First recorded by Kansas Joe McCoy & Memphis Minnie (1929).
Hit album version by Led Zeppelin (1971).
From the wiki: “The blues song ‘When the Levee Breaks’ was written and first recorded by husband and wife Kansas Joe McCoy and Memphis Minnie in 1929, in reaction to the upheaval caused by the Great Mississippi Flood of 1927 that ravaged the state of Mississippi and surrounding areas. The flood destroyed tens of thousands of homes and devastated the agricultural economy of the whole Mississippi Basin, forcing people to flee to the cities of the Midwest in search of work and contributing to the ‘Great Migration’ of African Americans to the industrial North in the first half of the 20th century.

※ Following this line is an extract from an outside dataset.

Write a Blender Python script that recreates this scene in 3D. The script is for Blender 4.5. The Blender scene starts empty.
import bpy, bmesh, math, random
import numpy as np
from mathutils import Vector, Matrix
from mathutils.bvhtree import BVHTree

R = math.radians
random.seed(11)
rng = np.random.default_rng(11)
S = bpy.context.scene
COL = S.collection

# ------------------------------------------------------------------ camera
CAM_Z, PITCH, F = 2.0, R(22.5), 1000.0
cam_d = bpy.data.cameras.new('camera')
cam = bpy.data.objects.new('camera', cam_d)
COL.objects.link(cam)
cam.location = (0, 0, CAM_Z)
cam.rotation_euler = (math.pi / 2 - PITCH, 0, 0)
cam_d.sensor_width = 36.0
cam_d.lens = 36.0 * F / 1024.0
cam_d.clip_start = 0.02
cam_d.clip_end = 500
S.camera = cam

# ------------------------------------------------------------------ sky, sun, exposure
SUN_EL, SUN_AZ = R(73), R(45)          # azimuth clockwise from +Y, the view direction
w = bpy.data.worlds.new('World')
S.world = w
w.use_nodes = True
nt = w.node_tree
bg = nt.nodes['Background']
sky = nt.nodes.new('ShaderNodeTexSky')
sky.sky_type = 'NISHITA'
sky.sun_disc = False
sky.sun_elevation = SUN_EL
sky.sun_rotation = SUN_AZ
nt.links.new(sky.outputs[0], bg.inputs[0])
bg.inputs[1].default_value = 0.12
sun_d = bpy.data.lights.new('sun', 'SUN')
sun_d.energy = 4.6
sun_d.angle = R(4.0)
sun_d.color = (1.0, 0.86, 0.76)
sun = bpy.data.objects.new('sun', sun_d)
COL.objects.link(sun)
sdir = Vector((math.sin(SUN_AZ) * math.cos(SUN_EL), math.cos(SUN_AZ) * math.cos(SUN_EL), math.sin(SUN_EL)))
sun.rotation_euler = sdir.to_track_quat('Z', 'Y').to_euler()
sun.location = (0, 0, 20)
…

“The song was re-worked in 1971 by UK rock group Led Zeppelin, and released as the final track on Led Zeppelin IV. According to Led Zeppelin guitarist and producer Jimmy Page, the famous drum performance of John Bonham was a happy accident:
‘We were playing in one room in a house with a recording truck, and a drum kit was duly set up in the main hallway, which is a three storey hall with a staircase going up on the inside of it. And when John Bonham went out to play the kit in the hall, I went ‘Oh, wait a minute, we gotta do this!’ Curiously enough, that’s just a stereo mic that’s up the stairs on the second floor of this building, and that was his natural balance.’
– ‘Guitar Legend Jimmy Page‘ podcast, NPR (National Public Radio), 2003
“Additionally, Page recorded Robert Plant’s harmonica part using the backward echo technique, putting the echo ahead of the sound when mixing. Because the Led Zeppelin recording of ‘When the Levee Breaks’ was so heavily produced in the studio, it was difficult to recreate live. The band only played it a few times in the early stages of their 1975 U.S. Tour, before dropping it for good.
“Bonham’s opening drum beat has been widely sampled in hip hop music and other genres since the 1980s, as a result of its distinctly ‘heavy’ sound.”